President George Washington, who still wanted the capital in a more southern location, initially blanched at that strategy — but Madison assured the president that New York remained an unpopular site and that it would be easier to persuade members to move the capital away from New York than it would be to rip it from a sentimental favorite like Philadelphia. Madison was certain the Congress would take up the issue again when the first session of the new Congress met in March 1789, but he warned, “The business of the seat of government is become a labyrinth.”
That was putting it mildly. The bickering began soon after Congress convened in its New York quarters, with every faction suspecting the others, fairly or not, of subterfuge and backroom conspiracies that would steal the capital away from its state. Eventually, two lead contenders emerged: Pennsylvania, with a site somewhere on the banks of the Susquehanna River, and Virginia, which was hoping to locate the new federal district along the river Thomas Jefferson would later name the Potomac. With Washington aligned with the interests of Virginia, the Pennsylvania-born Sen. William Maclay was certain the fix was in. “It is in fact the interest of the President of the United States that pushes the Potomac,” Maclay wrote in his diary. “He by means of Jefferson, Madison … and others urges this business.”
Still, when the Congress adjourned in autumn, most members went home believing Pennsylvania had the inside line.

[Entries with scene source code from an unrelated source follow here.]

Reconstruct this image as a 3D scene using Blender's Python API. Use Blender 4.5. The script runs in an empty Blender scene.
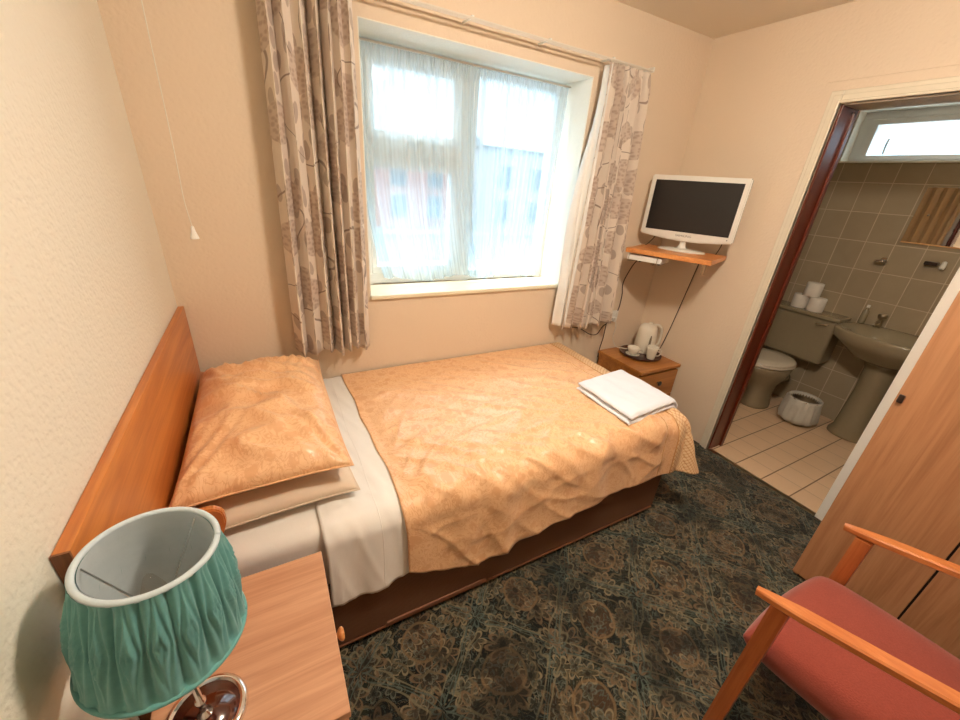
import bpy, bmesh, math, random
from mathutils import Vector, Matrix, noise
random.seed(7)
PI = math.pi
C = bpy.context.scene.collection
SC = bpy.context.scene

# ------------------------------------------------------------------ room numbers (metres)
W, H = 2.727, 2.312            # room width (x), height (z); window wall is y = 0, room runs to -y
YB = -3.5                      # back wall
PT = 0.15                      # partition thickness to the bathroom
BX = 4.05                      # bathroom far wall
WA, WB, WS, WT, WD = 0.746, 1.903, 0.951, 2.005, 0.215   # window opening
DY1, DY2, DZ = -0.745, -1.366, 1.925                     # doorway

# ------------------------------------------------------------------ node helper
class V:
    def __init__(s, g, sock): s.g, s.s = g, sock
    def _m(s, op, *o, clamp=False):
        return s.g.math(op, s, *o, clamp=clamp)
    def __add__(s, o): return s._m('ADD', o)
    __radd__ = __add__
    def __sub__(s, o): return s._m('SUBTRACT', o)
    def __rsub__(s, o): return s.g.math('SUBTRACT', o, s)
    def __mul__(s, o): return s._m('MULTIPLY', o)
    __rmul__ = __mul__
    def __truediv__(s, o): return s._m('DIVIDE', o)

class G:
    def __init__(s, name):
        s.mat = bpy.data.materials.new(name); s.mat.use_nodes = True
        s.nt = s.mat.node_tree; s.nt.nodes.clear()
        s.out = s.nt.nodes.new('ShaderNodeOutputMaterial')
    def n(s, t, **kw):
        nd = s.nt.nodes.new('ShaderNode' + t)
        for k, v in kw.items(): setattr(nd, k, v)
        return nd
    def put(s, sock, v):
        if isinstance(v, V): s.nt.links.new(v.s, sock)
        elif v is not None:
            if sock.type == 'RGBA' and not hasattr(v, '__len__'): v = (v, v, v, 1)
            if sock.type == 'RGBA' and len(v) == 3: v = (*v, 1)
            sock.default_value = v
    def math(s, op, *a, clamp=False):
        nd = s.n('Math', operation=op, use_clamp=clamp)
        for i, x in enumerate(a): s.put(nd.inputs[i], x)
        return V(s, nd.outputs[0])
    def coord(s, kind='Object'): return V(s, s.n('TexCoord').outputs[kind])
    def uv(s): return V(s, s.n('UVMap', uv_map='UVMap').outputs[0])
    def mapv(s, v, sc=(1, 1, 1), rot=(0, 0, 0), loc=(0, 0, 0)):
        nd = s.n('Mapping'); s.put(nd.inputs[0], v)
        nd.inputs['Scale'].default_value = sc; nd.inputs['Rotation'].default_value = rot; nd.inputs['Location'].default_value = loc
        return V(s, nd.outputs[0])
    def xyz(s, v):
        nd = s.n('SeparateXYZ'); s.put(nd.inputs[0], v); return [V(s, o) for o in nd.outputs]
    def vec(s, x, y, z=0.0):
        nd = s.n('CombineXYZ')
        for i, q in enumerate((x, y, z)): s.put(nd.inputs[i], q)
        return V(s, nd.outputs[0])
    def vm(s, op, a, b=None):
        nd = s.n('VectorMath', operation=op); s.put(nd.inputs[0], a)
        if b is not None: s.put(nd.inputs[1], b)
        return V(s, nd.outputs['Value' if op in ('LENGTH', 'DOT_PRODUCT') else 'Vector'])
    def noise(s, v, sc=5, det=3, rough=.5, dist=0, col=False):
        nd = s.n('TexNoise'); s.put(nd.inputs['Vector'], v)
        nd.inputs['Scale'].default_value = sc; nd.inputs['Detail'].default_value = det
        nd.inputs['Roughness'].default_value = rough; nd.inputs['Distortion'].default_value = dist
        return V(s, nd.outputs['Color' if col else 'Fac'])
    def vor(s, v, sc=5, feat='F1', rnd=1, out='Distance', dim='3D'):
        nd = s.n('TexVoronoi', feature=feat, voronoi_dimensions=dim); s.put(nd.inputs['Vector'], v)
        nd.inputs['Scale'].default_value = sc; nd.inputs['Randomness'].default_value = rnd
        return V(s, nd.outputs[out])
    def ramp(s, f, *st, interp='LINEAR'):
        nd = s.n('ValToRGB'); s.put(nd.inputs[0], f); r = nd.color_ramp; r.interpolation = interp
        while len(r.elements) < len(st): r.elements.new(.5)
        for e, (p, c) in zip(r.elements, st):
            e.position = p; e.color = (*c, 1) if hasattr(c, '__len__') else (c, c, c, 1)
        return V(s, nd.outputs[0])
    def step(s, f, a, b):            # smooth 0..1 between a and b
        nd = s.n('MapRange', interpolation_type='SMOOTHSTEP'); s.put(nd.inputs[0], f)
        nd.inputs[1].default_value = a; nd.inputs[2].default_value = b
        return V(s, nd.outputs[0])
    def mix(s, f, a, b, mode='MIX'):
        nd = s.n('Mix', data_type='RGBA', blend_type=mode)
        s.put(nd.inputs[0], f); s.put(nd.inputs[6], a); s.put(nd.inputs[7], b)
        return V(s, nd.outputs[2])
    def bump(s, h, st=.3, dist=.002, nrm=None):
        nd = s.n('Bump'); s.put(nd.inputs['Height'], h)
        nd.inputs['Strength'].default_value = st; nd.inputs['Distance'].default_value = dist
        if nrm: s.put(nd.inputs['Normal'], nrm)
        return V(s, nd.outputs[0])
    def pbr(s, col, rough=.5, metal=0, nrm=None, sheen=0, coat=0, spec=.5, trans=0, emis=None, es=0, sub=0):
        p = s.n('BsdfPrincipled')
        s.put(p.inputs['Base Color'], col); s.put(p.inputs['Roughness'], rough); s.put(p.inputs['Metallic'], metal)
        s.put(p.inputs['Specular IOR Level'], spec)
        if nrm: s.put(p.inputs['Normal'], nrm)
        p.inputs['Sheen Weight'].default_value = sheen; p.inputs['Coat Weight'].default_value = coat
        p.inputs['Coat Roughness'].default_value = .15
        p.inputs['Transmission Weight'].default_value = trans
        if emis: s.put(p.inputs['Emission Color'], emis); p.inputs['Emission Strength'].default_value = es
        s.nt.links.new(p.outputs[0], s.out.inputs[0]); s.p = p
        return s.mat

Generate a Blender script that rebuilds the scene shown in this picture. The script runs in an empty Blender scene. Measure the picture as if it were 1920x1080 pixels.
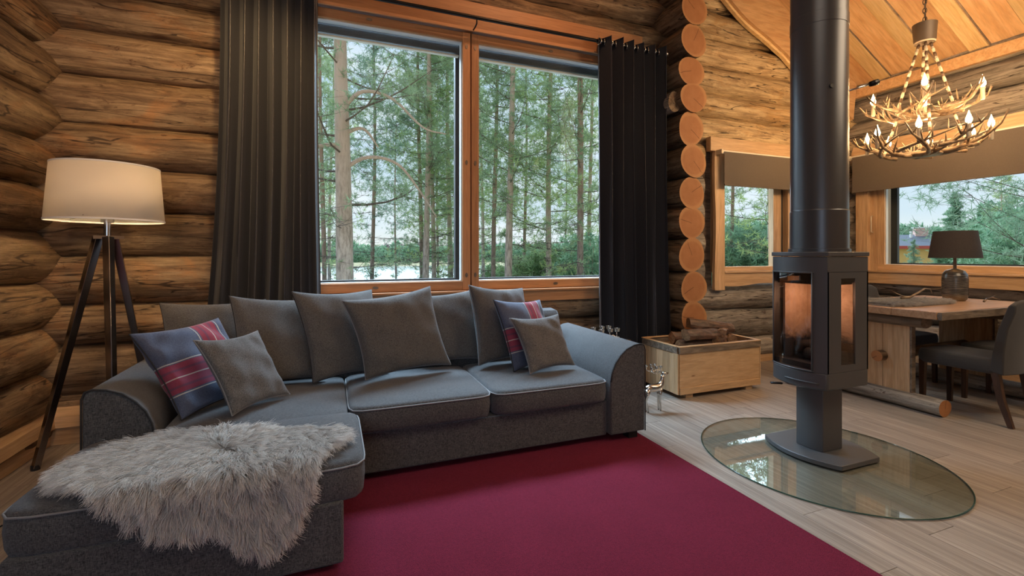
import bpy, bmesh, math, random
import numpy as np
from mathutils import Vector, Matrix, Euler
random.seed(7); RS = np.random.RandomState(7)
SC = bpy.context.scene; COL = SC.collection; PI = math.pi; R = math.radians

# ------------------------------------------------------------------ camera, world, sun, lights, exposure
F = 870.0; YAW = math.atan(338/870.0); EYE = 1.28
cam = bpy.data.cameras.new('camera'); camo = bpy.data.objects.new('camera', cam); COL.objects.link(camo)
cam.sensor_width = 36; cam.lens = F/1920*36; cam.shift_y = -64/1920; cam.clip_end = 1000; cam.clip_start = .05
camo.location = (0, 0, EYE); camo.rotation_euler = (PI/2, 0, -YAW); SC.camera = camo
SC.view_settings.view_transform = 'Standard'; SC.view_settings.look = 'None'
SC.view_settings.gamma = 1; SC.view_settings.use_curve_mapping = False; SC.view_settings.exposure = 0.0

def world():
    w = bpy.data.worlds.new('world'); SC.world = w; w.use_nodes = True; nt = w.node_tree; n = nt.nodes; n.clear(); l = nt.links
    tc = n.new('ShaderNodeTexCoord'); sep = n.new('ShaderNodeSeparateXYZ'); l.new(tc.outputs['Generated'], sep.inputs[0])
    rp = n.new('ShaderNodeValToRGB'); l.new(sep.outputs[2], rp.inputs[0]); cr = rp.color_ramp
    cr.elements[0].position = 0.0; cr.elements[0].color = (.80, .82, .76, 1)
    cr.elements[1].position = .8; cr.elements[1].color = (.36, .52, .74, 1)
    for p, c in ((.02, (.80, .84, .82, 1)), (.07, (.62, .74, .84, 1)), (.3, (.50, .66, .84, 1))):
        e = cr.elements.new(p); e.color = c
    mp = n.new('ShaderNodeMapping'); mp.inputs['Scale'].default_value = (2, 2, 9); l.new(tc.outputs['Generated'], mp.inputs[0])
    nz = n.new('ShaderNodeTexNoise'); nz.inputs['Scale'].default_value = 1.6; nz.inputs['Detail'].default_value = 6; l.new(mp.outputs[0], nz.inputs['Vector'])
    r2 = n.new('ShaderNodeValToRGB'); l.new(nz.outputs[0], r2.inputs[0]); r2.color_ramp.elements[0].position = .42; r2.color_ramp.elements[1].position = .68
    mx = n.new('ShaderNodeMix'); mx.data_type = 'RGBA'; l.new(r2.outputs[0], mx.inputs[0]); l.new(rp.outputs[0], mx.inputs[6]); mx.inputs[7].default_value = (.80, .86, .93, 1)
    bg = n.new('ShaderNodeBackground'); bg.inputs[1].default_value = 1.15; l.new(mx.outputs[2], bg.inputs[0])
    o = n.new('ShaderNodeOutputWorld'); l.new(bg.outputs[0], o.inputs[0])
world()

def light(kind, name, loc, energy, color, rot=(0, 0, 0), **kw):
    d = bpy.data.lights.new(name, kind); d.energy = energy; d.color = color
    for k, v in kw.items(): setattr(d, k, v)
    o = bpy.data.objects.new(name, d); COL.objects.link(o); o.location = loc; o.rotation_euler = rot; return o
def aim(o, tgt):
    o.rotation_euler = (Vector(tgt)-o.location).to_track_quat('-Z', 'Y').to_euler()
s = light('SUN', 'sun', (0, 20, 20), 9.0, (.70, .85, 1.0), angle=R(75)); aim(s, (-4, 0, 6))
a = light('AREA', 'living_fill_light', (.6, .2, 4.1), 28, (1, .82, .64), shape='RECTANGLE', size=2.2, size_y=1.6)  # soft warm fill added above the living room, not a fixture
a = light('AREA', 'annex_fill_light', (4.4, .6, 3.4), 62, (1, .76, .5), shape='RECTANGLE', size=1.6, size_y=1.6, specular_factor=.3); aim(a, (4.6, 2.6, 1))  # unseen area lamp added as warm fill for the annex
sp = light('SPOT', 'wall_spot_light', (-.3, 2.9, 3.3), 90, (1, .62, .26), spot_size=R(85), spot_blend=1.0, shadow_soft_size=.08); aim(sp, (-.75, 4.1, 2.15))
sp = light('SPOT', 'corner_spot_light', (-1.1, 1.4, 3.2), 75, (1, .6, .32), spot_size=R(100), spot_blend=1.0, shadow_soft_size=.08); aim(sp, (-1.5, 3.9, 2.0))
sp = light('SPOT', 'window_spot_light', (2.0, 2.6, 4.6), 95, (1, .5, .24), spot_size=R(95), spot_blend=1.0, shadow_soft_size=.08, specular_factor=.0); aim(sp, (1.4, 4.1, 3.1))
a = light('AREA', 'window_boost_light', (1.15, 5.3, 4.75), 1000, (.55, .77, 1), shape='RECTANGLE', size=4.2, size_y=1.5); aim(a, (.8, 2.6, .6))  # area lamp added out of view above the window to boost daylight
a = light('AREA', 'rear_window_daylight', (-1.0, -1.93, 1.75), 20, (.62, .78, 1), shape='RECTANGLE', size=1.6, size_y=1.3); a.rotation_euler = (PI/2, 0, 0)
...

Before adjourning, the House of Representatives had approved the Residence Act, formally recommending the district be moved to the tiny town of Columbia, Pennsylvania, about 70 miles west of Philadelphia and easily accessible from the Susquehanna. The Senate, meanwhile, had gone off-script and suggested Germantown, a small town located just north of Philadelphia but nowhere near the Susquehanna River.
So as Congress reconvened in early 1790, it seemed clear that the federal district was going to go somewhere in Pennsylvania. But the Senate stalemated, again along mostly regional lines, with members unable to agree on Baltimore, Wilmington or somewhere on “the easterly bank of the Patowmack.” The U.S. Congress, barely a year old, had ground to a halt.

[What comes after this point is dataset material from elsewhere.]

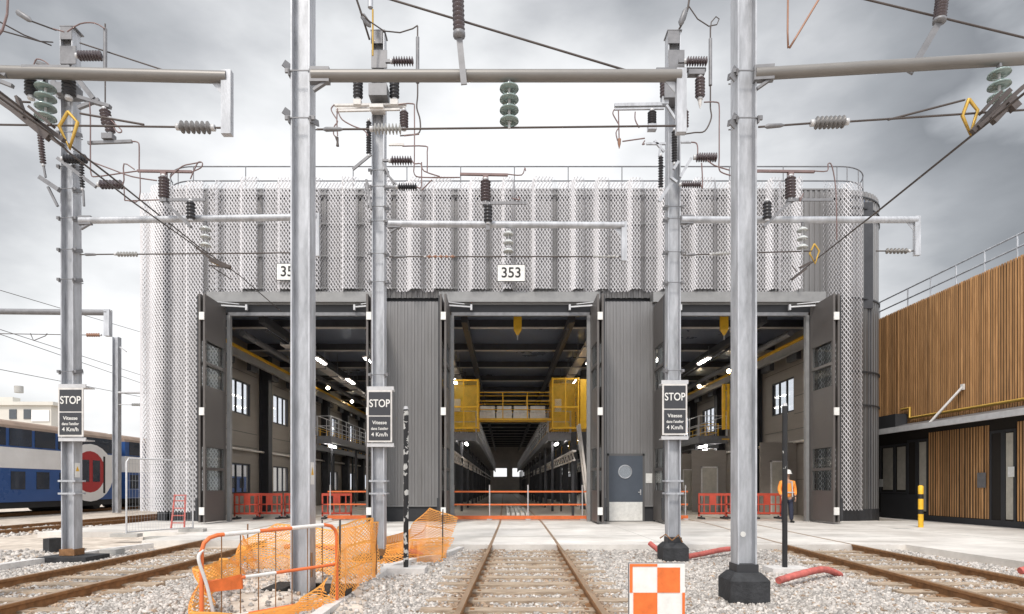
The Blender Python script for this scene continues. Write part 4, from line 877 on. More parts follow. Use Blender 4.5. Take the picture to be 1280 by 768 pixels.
# tape barrier over the central opening
def tapebarrier(x0, x1, Y, xsn, label, m='orangef'):
    root = thing('tape_barrier', label, 'barrier', ((x0+x1)/2,Y,0), 'orange rail barriers closing the bays')
    mb = MB(); mb.box((x0,Y-.02,1.06),(x1,Y+.02,1.12)); mb.box((x0,Y-.02,.56),(x1,Y+.02,.62)); mb.box((x0,Y-.03,.02),(x1,Y+.03,.16)); mb.build('rail',m,root)
    for x in xsn: mb = MB(); mb.tube((x,Y,0),(x,Y,1.35),.03,8); mb.cbox((x,Y,.02),(.2,.3,.04)); mb.build('post','galvw',root)
tapebarrier(-2.0,3.2,23.5,[XA(p,23.5) for p in (567,612,660,728)],'orange rails on four grey posts across the central bay')
tapebarrier(-6.9,-4.7,23.8,[-6.8,-5.0],'orange rails behind the netting across the left bay'); tapebarrier(5.8,7.2,23.8,[5.95,7.1],'orange rails between the two right masts in the right bay')
def redbarrier(x, Y, w, label):
    root = thing('plastic_barrier', label, 'barrier', (x+w/2,Y,0), 'red plastic barriers'); h = 1.02; t = .045; mb = MB()
    mb.box((x,Y,h-.1),(x+w,Y+t,h)); mb.box((x,Y,.18),(x+w,Y+t,.26)); mb.box((x,Y,.55),(x+w,Y+t,.6)); mb.box((x,Y,.1),(x+.06,Y+t,h-.1)); mb.box((x+w-.06,Y,.1),(x+w,Y+t,h-.1))
    n = 5
    for i in range(1,n): xx = x+w*i/n; mb.box((xx-.022,Y+.003,.26),(xx+.022,Y+t-.003,h-.1))
    mb.box((x+w*.4,Y-.004,.6),(x+w*.6,Y+t+.004,h-.1)); mb.build('panel','red',root)
    for xx in (x+.12,x+w-.12): mb = MB(); mb.box((xx-.06,Y-.28,0),(xx+.06,Y+.32,.07)); mb.box((xx-.03,Y,.07),(xx+.03,Y+t,.12)); mb.build('foot','plinth',root)
for i,(px,Y) in enumerate(((292,24.0),(320,24.3),(355,24.6),(402,24.2))): redbarrier(XA(px,Y),Y,1.05 if i<3 else 1.2,['red plastic barrier leftmost in the left bay','second red plastic barrier from the left in the left bay','red plastic barrier mostly behind the mast in the left bay','red plastic barrier right of the pit mast in the left bay'][i])
for i,(px,Y) in enumerate(((873,24.2),(906,24.5),(941,24.3))): redbarrier(XA(px,Y),Y,1.15,['red plastic barrier left of the front right mast','red plastic barrier behind the front right mast','red plastic barrier just left of the worker'][i])
# inner doors on right wall region and small lights
for px0,px1,py0,py1,Y,lab in ((965,983,578,648,27.5,'beige door in the hall behind the worker'),(878,896,585,645,31,'pale door at the back of the right bay'),(855,866,588,644,33,'second pale door at the back of the right bay')):
    a = P(px0,py1,Y); b = P(px1,py0,Y); root = thing('hall_door',lab,'door',((a.x+b.x)/2,Y,0),'pale doors inside the hall')
    mb = MB(); mb.box((a.x,Y,0),(b.x,Y+.05,b.z)); mb.build('leaf','curtain',root); mb = MB(); mb.box((a.x-.5,Y+.06,0),(b.x+.5,Y+.16,b.z+.9)); mb.build('partition','beige',root)
    mb = MB(); mb.box((a.x-.06,Y-.02,0),(a.x,Y+.05,b.z+.06)); mb.box((b.x,Y-.02,0),(b.x+.06,Y+.05,b.z+.06)); mb.box((a.x-.06,Y-.02,b.z),(b.x+.06,Y+.05,b.z+.06)); mb.build('door_frame','offwhite',root)

# ------------------------------------------------------------------ timber building at right
W = 15.9; tb = thing('timber_building','low building clad in orange brown timber slats with a flat canopy','building',(W,20,0))
YB0, YB1 = 12.5, 30
mb = MB(); mb.box((W+.016,YB0,-.1),(W+8,YB1,8.33)); mb.build('wall','slatback',tb)
mb = MB(); y = YB0
while y < YB1:
    wd = random.choice((.055,.06,.065)); dp = random.choice((0,.003,.012)); mb.box((W-dp,y,3.75),(W+.012,y+wd,8.4+random.uniform(-.004,.004))); y += wd+random.choice((.035,.045,.05))
mb.build('upper_slats','slat',tb)
mb = MB(); mb.box((W+.014,YB0-.01,8.335),(W+8,YB1+.01,8.37)); mb.build('roof_edge','galvd',tb)
def yw(px): return W*F/(px-HX)
def slats(y0, y1, z0, z1):
    mb = MB(); y = y0
    while y < y1-.05:
        wd = random.choice((.055,.06,.065)); dp = random.choice((0,.004,.014)); mb.box((W-dp,y,z0),(W+.012,y+wd,z1)); y += wd+random.choice((.045,.055,.07))
    mb.build('lower_slats','slat',tb)
slats(yw(1236),yw(1160),.22,3.3); slats(14,yw(1270),.22,3.3)
mb = MB(); mb.box((W-.02,14,0),(W+.05,YB1,.2)); mb.build('plinth','plinth',tb)
def glazing(p0,p1,z0,z1,blind,name='window'):
    y0,y1 = yw(p1),yw(p0); mb = MB(); mb.box((W-.01,y0,z0),(W+.05,y0+.08,z1)); mb.box((W-.01,y1-.08,z0),(W+.05,y1,z1)); mb.box((W-.01,y0+.08,z1-.08),(W+.05,y1-.08,z1)); mb.box((W-.01,y0+.08,z0),(W+.05,y1-.08,z0+.08)); f = mb.build(name,'plinth',tb)
    mb = MB(); mb.box((W+.03,y0+.08,z0+.08),(W+.04,y1-.08,z1-.08)); mb.build('pane','winglass',f)
    if blind:
        mb = MB(); mb.box((W+.01,y0+.12,z0+.15),(W+.025,y0+(y1-y0)*.8,z1-.12)); mb.build('blind','curtain',f)
for a,b,z0,z1,bl in ((1100,1118,1.0,3.0,1),(1118,1134,1.0,3.0,1),(1134,1146,.2,3.1,0),(1146,1160,.2,3.1,1)): glazing(a,b,z0,z1,bl)
glazing(1237,1254,.1,3.1,0,'door'); glazing(1254,1270,.1,3.1,1,'door')
mb = MB(); mb.box((W-.04,yw(1102),.2),(W-.015,yw(1146),.98)); mb.build('dado_panel','plinth',tb)
for px,py in ((1103,604),(1266,590)):
    y = yw(px); z = ZA(py,y); mb = MB(); mb.box((W-.06,y-.12,z-.16),(W-.05,y+.12,z+.16)); mb.build('notice','white',tb)
mb = MB(); mb.box((W-.06,yw(1231)-.1,1.25),(W-.04,yw(1231)+.25,1.75)); mb.build('intercom_panel','galvd',tb)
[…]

For the moment, the founders were flustered — and it was more than the location of the new federal district that was on the line. A deadlocked Congress this early in the American experiment was not only a potential cause of national discord, dividing the country along geopolitical lines, but also a probable source of international embarrassment. How did this new nation expect to be taken seriously by the rest of the world when its attempt at self‑governance was already stalled by something as petty as regional politics? Privately, even Vice President John Adams confessed it wasn’t a good look. “We are about founding a City which will be one of the first in the World,” he wrote in his diary after Congress adjourned in 1789, “and We are governed by local and partial Motives.”

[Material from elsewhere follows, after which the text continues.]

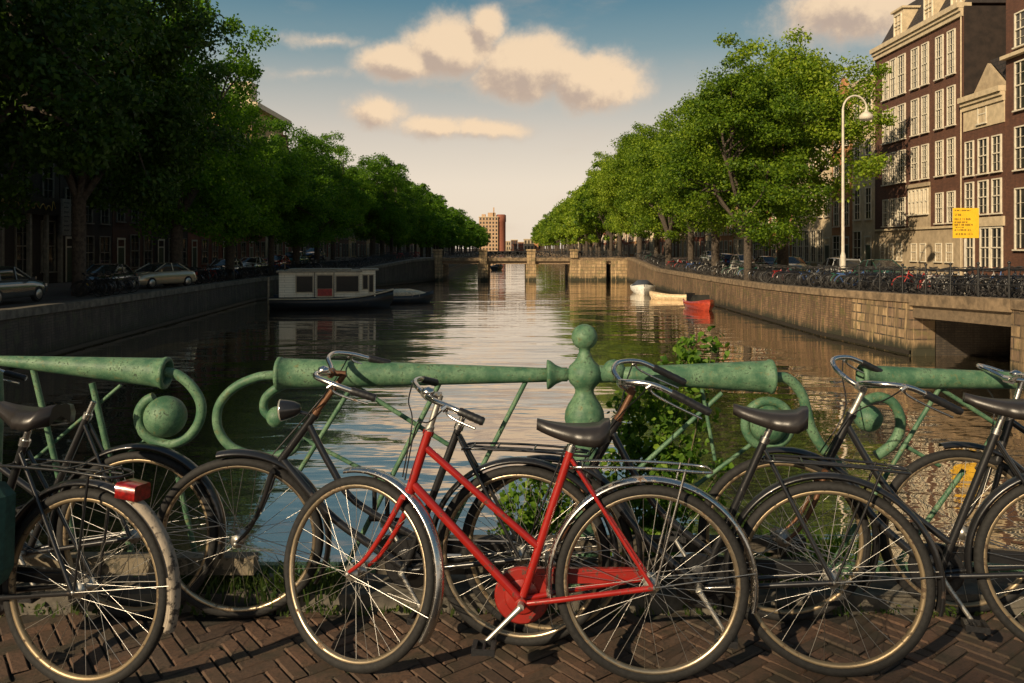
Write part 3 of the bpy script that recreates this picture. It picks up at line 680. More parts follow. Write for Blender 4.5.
# pannier on bike A
q = MB(); rings = []
for i, s in enumerate((0, .5, 1)):
    y = .085+.11*s; e = .012 if s in (0, 1) else 0
    rings.append([(.21+e, y, .38+e), (.42-e, y, .36+e), (.45-e, y, .42), (.46-e, y, .66), (.42-e, y, .72-e), (.25+e, y, .74-e), (.20+e, y, .69), (.19+e, y, .44)])
q.loft(rings, smooth=False); pn = q.build('pannier_bag', MPAN); fixn(pn); pn.matrix_world = Matrix.Translation(b_A.location) @ b_A.rotation_euler.to_matrix().to_4x4()
pn.location.x -= .02; tag(pn, 'dark green pannier bag hanging beside the leftmost rear wheel', 'bag')
# u-lock
q = MB(); c0 = P(381, 492, 3.42); s_ = .027
q.tube(spline([c0+Vector((-s_, 0, -.10)), c0+Vector((-s_, 0, .04)), c0+Vector((-s_*.7, 0, .07)), c0+Vector((0, 0, .082)), c0+Vector((s_*.7, 0, .07)), c0+Vector((s_, 0, .04)), c0+Vector((s_, 0, -.10))]), .010, 10)
q.tube([c0+Vector((-.05, 0, -.11)), c0+Vector((.05, 0, -.11))], .016, 12); tag(q.build('bicycle_lock', MGRP), 'black U-shaped lock hanging on the frame tubes behind the red head tube', 'lock')

# ------------------------------------------------------------------ foreground plants
def leafcloud(mb, centers, n, size, rnd, flatten=.75, spread=1.0):
    """many small bent leaves round the given (centre, radius) clumps"""
    for (c, r) in centers:
        for _ in range(n):
            d_ = Vector((rnd.gauss(0, 1), rnd.gauss(0, 1), rnd.gauss(0, 1)*flatten)); d_ = d_.normalized()*r*(rnd.random()**.45)*spread
            p_ = Vector(c)+d_; s = size*rnd.uniform(.55, 1.25)
            nrm = (Vector((rnd.gauss(0, 1), rnd.gauss(0, 1), rnd.gauss(.6, .9)))).normalized(); t_ = nrm.orthogonal().normalized(); t_.rotate(Matrix.Rotation(rnd.uniform(0, 6.28), 3, nrm)); b_ = nrm.cross(t_)
            v = [p_-t_*s*.5, p_-t_*s*.18+b_*s*.34, p_+t_*s*.2+b_*s*.30, p_+t_*s*.55-nrm*s*.12, p_+t_*s*.2-b_*s*.30, p_-t_*s*.18-b_*s*.34, p_+nrm*s*-.06]
            mb.add(v, [(0, 6, 1), (1, 6, 2), (2, 6, 3), (3, 6, 4), (4, 6, 5), (5, 6, 0)])
MLF = leafmat('shrub_leaf', (.04, .10, .012), (.11, .21, .02), (.25, .34, .04), .45)
MSTEM = plain('plant_stem', (.07, .06, .03), .8)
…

On Saturday, June 19, 1790, outside George Washington’s New York residence on Broadway, Jefferson found Treasury Secretary Alexander Hamilton — whose proposal for paying off the young nation’s war debts had also been bogged down in Congress — looking “somber, haggard, and dejected.” The two struck up a conversation in front of the president’s front door and paced back and forth in the street for nearly half an hour as Hamilton pleaded his case for compromise, urging his stubborn colleague to at least present a unified front within the president’s Cabinet. “He observed that the members of the administration ought to act in concert,” wrote Jefferson, “ … that the President was the center on which all administrative questions ultimately rested, and that all of us should rally around him.” Jefferson agreed to further discussion and suggested that Hamilton and “another friend or two” dine with him at his quarters at 57 Maiden Lane the following evening. “I thought it impossible that reasonable men, consulting together coolly, could fail, by some mutual sacrifices of opinion, to form a compromise which was to save the union,” Jefferson wrote later.
At dinner the next evening, Jefferson’s “friend or two” turned out to be James Madison, who favored a Southern‑based capital and opposed Hamilton’s bill, but who could also be counted on to do the necessary head-counting and floor management to shepherd any compromise through Congress. Jefferson later claimed that Hamilton and Madison had done most of the talking, but however the deal was cut — and none of those in attendance would ever reveal the details — by the end of the evening, Hamilton and Madison had arrived at a compromise. Hamilton agreed to a Residence Act that would relocate the new federal district to the banks of the Potomac by way of a temporary, 10‑year stay in Pennsylvania — a bit of political appeasement to the Pennsylvanians, who would suddenly find the rug yanked out from under them — while the new Potomac‑based capital city was prepared and the Capitol building was constructed. In return, Madison would help steer Hamilton’s bill through Congress. As the three negotiators parted that evening, they felt certain there would be no objections from the chief executive; the so‑called Compromise of 1790 gave him everything he wanted.
When debate on the previously deadlocked Residence Act resumed in late June, the still suspicious Maclay sensed movement in the legislative logjam — and he wasn’t certain he liked it. Thanks to some backroom negotiating by Hamilton and Madison, “the Pennsylvania delegation had … agreed to place the permanent residence [of the Congress] on the Potomac, and the temporary residence to remain 10 years in Philadelphia,” wrote Maclay. “I know nothing of any such agreement.” And yet, with or without him, the deal was falling into place — and Maclay thought he knew whom to blame. “The President of the United States has (in my opinion) had a great influence in this business,” he wrote.
Maclay was right — Washington’s weight was enough to sway even the most stubborn of skeptics and holdouts. On July 16, 1790, the president signed the Residence Act into law. Under the terms of the bill — officially titled An Act for Establishing the Temporary and Permanent Seat of the Government of the United States — the capital was to relocate immediately to Philadelphia, where it would remain until the first Monday in December 1800, at which point the seat of government would be transferred to the new federal district on the Potomac.
With his signature on the Residence Act, Washington had started the clock. The capital city — and the Capitol — had to be ready for the Congress to occupy by Monday, December 1, 1800, a little more than 10 years away.